__The exercise__. Take the data below and copy exactly the lines starting at the one with "-0.335, SIGNB, 0.005)" and finishing at the one with "to_sign(b.build('bracket'))", both included.
* start Provided data *
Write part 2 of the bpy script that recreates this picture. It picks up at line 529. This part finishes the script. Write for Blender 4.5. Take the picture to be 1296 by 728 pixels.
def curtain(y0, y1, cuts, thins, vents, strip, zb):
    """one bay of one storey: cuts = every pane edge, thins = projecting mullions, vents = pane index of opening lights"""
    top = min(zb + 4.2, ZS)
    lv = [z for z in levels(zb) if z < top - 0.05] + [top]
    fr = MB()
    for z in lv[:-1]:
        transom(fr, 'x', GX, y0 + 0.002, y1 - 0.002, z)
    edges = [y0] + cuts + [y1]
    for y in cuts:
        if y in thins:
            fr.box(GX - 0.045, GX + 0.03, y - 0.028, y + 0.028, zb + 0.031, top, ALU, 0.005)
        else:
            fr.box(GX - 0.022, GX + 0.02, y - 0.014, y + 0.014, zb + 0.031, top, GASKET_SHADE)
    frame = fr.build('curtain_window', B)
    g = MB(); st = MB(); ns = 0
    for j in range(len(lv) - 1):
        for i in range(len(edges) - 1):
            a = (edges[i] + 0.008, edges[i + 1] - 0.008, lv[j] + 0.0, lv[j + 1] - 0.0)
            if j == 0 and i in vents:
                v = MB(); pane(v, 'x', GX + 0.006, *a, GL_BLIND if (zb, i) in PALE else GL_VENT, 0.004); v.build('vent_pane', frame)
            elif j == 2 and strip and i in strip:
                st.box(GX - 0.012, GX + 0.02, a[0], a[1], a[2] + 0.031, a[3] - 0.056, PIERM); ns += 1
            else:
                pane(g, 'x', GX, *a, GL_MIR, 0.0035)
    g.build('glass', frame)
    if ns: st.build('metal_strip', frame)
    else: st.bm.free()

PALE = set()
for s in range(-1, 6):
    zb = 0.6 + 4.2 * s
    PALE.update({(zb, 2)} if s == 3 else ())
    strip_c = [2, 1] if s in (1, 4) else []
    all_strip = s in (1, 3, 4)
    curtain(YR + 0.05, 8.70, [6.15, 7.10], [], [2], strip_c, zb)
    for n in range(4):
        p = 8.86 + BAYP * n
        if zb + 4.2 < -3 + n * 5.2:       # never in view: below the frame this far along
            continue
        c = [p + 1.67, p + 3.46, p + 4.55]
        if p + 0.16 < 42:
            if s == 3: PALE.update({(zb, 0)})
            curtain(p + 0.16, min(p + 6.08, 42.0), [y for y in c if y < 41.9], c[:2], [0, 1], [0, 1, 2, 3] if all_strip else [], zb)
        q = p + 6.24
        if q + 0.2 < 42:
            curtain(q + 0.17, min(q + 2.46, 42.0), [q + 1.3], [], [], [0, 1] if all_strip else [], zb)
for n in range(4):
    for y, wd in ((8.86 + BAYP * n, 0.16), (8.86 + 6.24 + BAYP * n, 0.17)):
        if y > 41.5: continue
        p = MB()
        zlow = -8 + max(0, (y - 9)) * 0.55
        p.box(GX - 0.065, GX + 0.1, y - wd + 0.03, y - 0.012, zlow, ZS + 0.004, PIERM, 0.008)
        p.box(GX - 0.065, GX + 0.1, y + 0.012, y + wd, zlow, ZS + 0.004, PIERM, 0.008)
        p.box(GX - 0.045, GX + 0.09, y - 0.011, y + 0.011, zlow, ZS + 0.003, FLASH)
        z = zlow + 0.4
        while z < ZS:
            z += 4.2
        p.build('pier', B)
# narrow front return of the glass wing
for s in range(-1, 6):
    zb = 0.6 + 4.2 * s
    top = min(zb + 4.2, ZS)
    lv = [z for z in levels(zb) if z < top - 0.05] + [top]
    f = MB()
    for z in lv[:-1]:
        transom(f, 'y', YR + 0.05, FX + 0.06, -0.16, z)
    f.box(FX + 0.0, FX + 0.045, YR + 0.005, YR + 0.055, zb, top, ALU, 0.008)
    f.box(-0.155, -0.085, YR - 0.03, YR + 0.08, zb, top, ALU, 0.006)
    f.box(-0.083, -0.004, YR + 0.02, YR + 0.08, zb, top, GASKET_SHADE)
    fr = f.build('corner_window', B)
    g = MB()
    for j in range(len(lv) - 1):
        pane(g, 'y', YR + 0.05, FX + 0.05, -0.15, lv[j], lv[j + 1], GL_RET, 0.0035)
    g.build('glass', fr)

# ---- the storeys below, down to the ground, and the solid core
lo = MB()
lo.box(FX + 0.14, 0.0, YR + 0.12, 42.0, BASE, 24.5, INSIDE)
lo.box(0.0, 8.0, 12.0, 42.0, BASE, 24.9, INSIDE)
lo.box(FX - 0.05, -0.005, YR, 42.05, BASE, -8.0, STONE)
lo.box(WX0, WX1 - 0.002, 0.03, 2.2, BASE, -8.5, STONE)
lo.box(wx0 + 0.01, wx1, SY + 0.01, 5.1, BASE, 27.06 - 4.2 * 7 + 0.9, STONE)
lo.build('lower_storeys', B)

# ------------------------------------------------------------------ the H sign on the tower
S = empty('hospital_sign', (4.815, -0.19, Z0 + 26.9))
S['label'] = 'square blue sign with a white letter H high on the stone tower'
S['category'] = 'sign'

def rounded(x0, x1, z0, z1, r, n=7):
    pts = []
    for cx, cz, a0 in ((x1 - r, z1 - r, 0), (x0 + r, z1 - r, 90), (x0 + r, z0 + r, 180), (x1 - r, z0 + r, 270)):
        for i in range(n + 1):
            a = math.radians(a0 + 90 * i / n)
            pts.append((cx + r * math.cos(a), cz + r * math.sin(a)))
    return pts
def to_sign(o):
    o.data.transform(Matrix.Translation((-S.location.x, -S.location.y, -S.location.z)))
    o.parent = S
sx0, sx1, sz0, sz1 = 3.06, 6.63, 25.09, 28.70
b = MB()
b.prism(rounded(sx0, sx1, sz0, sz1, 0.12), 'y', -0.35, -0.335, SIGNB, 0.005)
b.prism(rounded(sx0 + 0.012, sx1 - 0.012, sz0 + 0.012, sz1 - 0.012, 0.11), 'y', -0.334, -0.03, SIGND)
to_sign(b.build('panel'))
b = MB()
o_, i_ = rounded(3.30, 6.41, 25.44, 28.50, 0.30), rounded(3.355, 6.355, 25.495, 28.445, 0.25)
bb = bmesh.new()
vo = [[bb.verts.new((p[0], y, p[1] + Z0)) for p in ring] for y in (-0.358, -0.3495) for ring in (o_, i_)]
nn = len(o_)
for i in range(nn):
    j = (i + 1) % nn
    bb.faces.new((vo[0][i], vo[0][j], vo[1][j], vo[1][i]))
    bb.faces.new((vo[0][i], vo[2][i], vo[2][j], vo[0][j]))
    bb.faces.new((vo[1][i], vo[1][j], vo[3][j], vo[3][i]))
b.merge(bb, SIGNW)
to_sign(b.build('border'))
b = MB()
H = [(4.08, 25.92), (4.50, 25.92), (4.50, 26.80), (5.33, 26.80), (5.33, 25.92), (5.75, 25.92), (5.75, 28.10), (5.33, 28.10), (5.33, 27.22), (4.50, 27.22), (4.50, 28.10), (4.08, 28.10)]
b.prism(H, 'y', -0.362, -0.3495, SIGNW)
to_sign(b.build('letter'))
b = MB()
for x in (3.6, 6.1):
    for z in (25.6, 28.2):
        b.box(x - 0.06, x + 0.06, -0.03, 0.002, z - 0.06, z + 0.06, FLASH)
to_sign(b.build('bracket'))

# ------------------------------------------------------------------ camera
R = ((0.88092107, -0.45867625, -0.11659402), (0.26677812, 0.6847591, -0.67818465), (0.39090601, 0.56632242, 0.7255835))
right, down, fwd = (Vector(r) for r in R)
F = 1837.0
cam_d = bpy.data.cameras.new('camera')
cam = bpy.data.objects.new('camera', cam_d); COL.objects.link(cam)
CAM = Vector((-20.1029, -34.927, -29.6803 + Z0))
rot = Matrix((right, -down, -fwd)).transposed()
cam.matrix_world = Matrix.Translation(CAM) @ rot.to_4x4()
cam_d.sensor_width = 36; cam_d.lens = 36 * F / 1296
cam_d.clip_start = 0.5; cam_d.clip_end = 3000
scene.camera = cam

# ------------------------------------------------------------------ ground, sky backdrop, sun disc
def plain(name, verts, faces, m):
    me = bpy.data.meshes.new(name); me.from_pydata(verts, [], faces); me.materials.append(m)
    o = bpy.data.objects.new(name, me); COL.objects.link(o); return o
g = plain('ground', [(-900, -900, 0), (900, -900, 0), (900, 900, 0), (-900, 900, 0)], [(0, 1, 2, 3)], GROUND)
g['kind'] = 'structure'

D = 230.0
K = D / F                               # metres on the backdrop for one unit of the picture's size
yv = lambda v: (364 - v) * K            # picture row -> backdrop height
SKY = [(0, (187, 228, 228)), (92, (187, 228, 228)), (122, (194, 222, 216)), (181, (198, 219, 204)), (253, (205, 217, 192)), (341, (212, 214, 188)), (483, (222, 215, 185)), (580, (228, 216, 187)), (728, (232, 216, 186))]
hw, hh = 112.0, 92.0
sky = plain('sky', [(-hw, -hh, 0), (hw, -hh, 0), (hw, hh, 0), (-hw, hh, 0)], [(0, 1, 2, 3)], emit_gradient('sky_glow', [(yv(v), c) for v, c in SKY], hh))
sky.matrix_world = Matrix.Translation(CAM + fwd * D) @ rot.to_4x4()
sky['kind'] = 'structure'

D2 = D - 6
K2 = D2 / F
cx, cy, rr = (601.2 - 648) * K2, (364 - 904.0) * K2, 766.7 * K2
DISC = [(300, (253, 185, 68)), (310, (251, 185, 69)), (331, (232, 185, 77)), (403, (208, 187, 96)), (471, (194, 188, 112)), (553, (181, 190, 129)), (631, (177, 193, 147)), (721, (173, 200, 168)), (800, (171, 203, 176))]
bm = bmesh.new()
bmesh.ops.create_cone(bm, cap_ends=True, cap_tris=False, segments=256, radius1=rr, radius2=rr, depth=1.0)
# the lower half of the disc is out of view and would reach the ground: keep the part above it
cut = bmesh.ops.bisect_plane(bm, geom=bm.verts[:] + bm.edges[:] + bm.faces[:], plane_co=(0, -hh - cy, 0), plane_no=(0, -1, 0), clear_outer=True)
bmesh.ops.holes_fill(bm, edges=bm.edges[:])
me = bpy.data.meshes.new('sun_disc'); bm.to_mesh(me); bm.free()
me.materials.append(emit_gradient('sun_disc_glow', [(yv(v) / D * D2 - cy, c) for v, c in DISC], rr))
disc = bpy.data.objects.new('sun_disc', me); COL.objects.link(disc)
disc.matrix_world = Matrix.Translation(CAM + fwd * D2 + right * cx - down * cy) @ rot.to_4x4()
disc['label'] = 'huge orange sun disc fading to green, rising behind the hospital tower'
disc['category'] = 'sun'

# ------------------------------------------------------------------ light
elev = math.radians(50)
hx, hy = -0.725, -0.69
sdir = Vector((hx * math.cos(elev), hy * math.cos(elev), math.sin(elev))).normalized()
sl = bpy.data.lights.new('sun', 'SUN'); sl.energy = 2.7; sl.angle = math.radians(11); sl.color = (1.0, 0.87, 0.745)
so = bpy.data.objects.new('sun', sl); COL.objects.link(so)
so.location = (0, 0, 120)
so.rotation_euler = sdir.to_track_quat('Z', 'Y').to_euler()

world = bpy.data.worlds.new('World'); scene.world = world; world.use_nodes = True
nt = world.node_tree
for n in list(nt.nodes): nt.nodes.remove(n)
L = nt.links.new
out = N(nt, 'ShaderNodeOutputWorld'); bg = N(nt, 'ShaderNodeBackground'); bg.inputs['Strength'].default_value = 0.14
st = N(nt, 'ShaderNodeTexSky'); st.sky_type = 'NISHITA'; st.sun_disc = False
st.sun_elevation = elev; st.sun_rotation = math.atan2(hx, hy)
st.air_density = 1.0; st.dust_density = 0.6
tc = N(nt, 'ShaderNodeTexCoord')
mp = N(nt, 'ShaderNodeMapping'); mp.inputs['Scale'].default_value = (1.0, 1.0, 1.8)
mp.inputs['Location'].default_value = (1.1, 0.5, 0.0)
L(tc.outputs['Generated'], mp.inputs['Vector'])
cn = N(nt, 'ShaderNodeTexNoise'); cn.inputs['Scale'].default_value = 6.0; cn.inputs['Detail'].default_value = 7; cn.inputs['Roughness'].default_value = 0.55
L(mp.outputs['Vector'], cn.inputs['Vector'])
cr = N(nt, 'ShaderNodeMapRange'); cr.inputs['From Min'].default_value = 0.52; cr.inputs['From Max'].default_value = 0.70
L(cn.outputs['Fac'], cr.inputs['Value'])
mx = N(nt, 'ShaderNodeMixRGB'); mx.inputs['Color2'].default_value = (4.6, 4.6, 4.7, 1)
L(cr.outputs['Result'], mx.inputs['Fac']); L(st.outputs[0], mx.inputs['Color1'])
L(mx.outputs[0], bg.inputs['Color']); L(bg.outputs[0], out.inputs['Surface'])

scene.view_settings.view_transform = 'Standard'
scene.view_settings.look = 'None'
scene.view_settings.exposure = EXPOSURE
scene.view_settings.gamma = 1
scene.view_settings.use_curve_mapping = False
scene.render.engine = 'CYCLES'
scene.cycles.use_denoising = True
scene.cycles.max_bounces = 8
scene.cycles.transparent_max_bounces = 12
* end Provided data *
__Completed task__.
b.prism(rounded(sx0, sx1, sz0, sz1, 0.12), 'y', -0.35, -0.335, SIGNB, 0.005)
b.prism(rounded(sx0 + 0.012, sx1 - 0.012, sz0 + 0.012, sz1 - 0.012, 0.11), 'y', -0.334, -0.03, SIGND)
to_sign(b.build('panel'))
b = MB()
o_, i_ = rounded(3.30, 6.41, 25.44, 28.50, 0.30), rounded(3.355, 6.355, 25.495, 28.445, 0.25)
bb = bmesh.new()
vo = [[bb.verts.new((p[0], y, p[1] + Z0)) for p in ring] for y in (-0.358, -0.3495) for ring in (o_, i_)]
nn = len(o_)
for i in range(nn):
    j = (i + 1) % nn
    bb.faces.new((vo[0][i], vo[0][j], vo[1][j], vo[1][i]))
    bb.faces.new((vo[0][i], vo[2][i], vo[2][j], vo[0][j]))
    bb.faces.new((vo[1][i], vo[1][j], vo[3][j], vo[3][i]))
b.merge(bb, SIGNW)
to_sign(b.build('border'))
b = MB()
H = [(4.08, 25.92), (4.50, 25.92), (4.50, 26.80), (5.33, 26.80), (5.33, 25.92), (5.75, 25.92), (5.75, 28.10), (5.33, 28.10), (5.33, 27.22), (4.50, 27.22), (4.50, 28.10), (4.08, 28.10)]
b.prism(H, 'y', -0.362, -0.3495, SIGNW)
to_sign(b.build('letter'))
b = MB()
for x in (3.6, 6.1):
    for z in (25.6, 28.2):
        b.box(x - 0.06, x + 0.06, -0.03, 0.002, z - 0.06, z + 0.06, FLASH)
to_sign(b.build('bracket'))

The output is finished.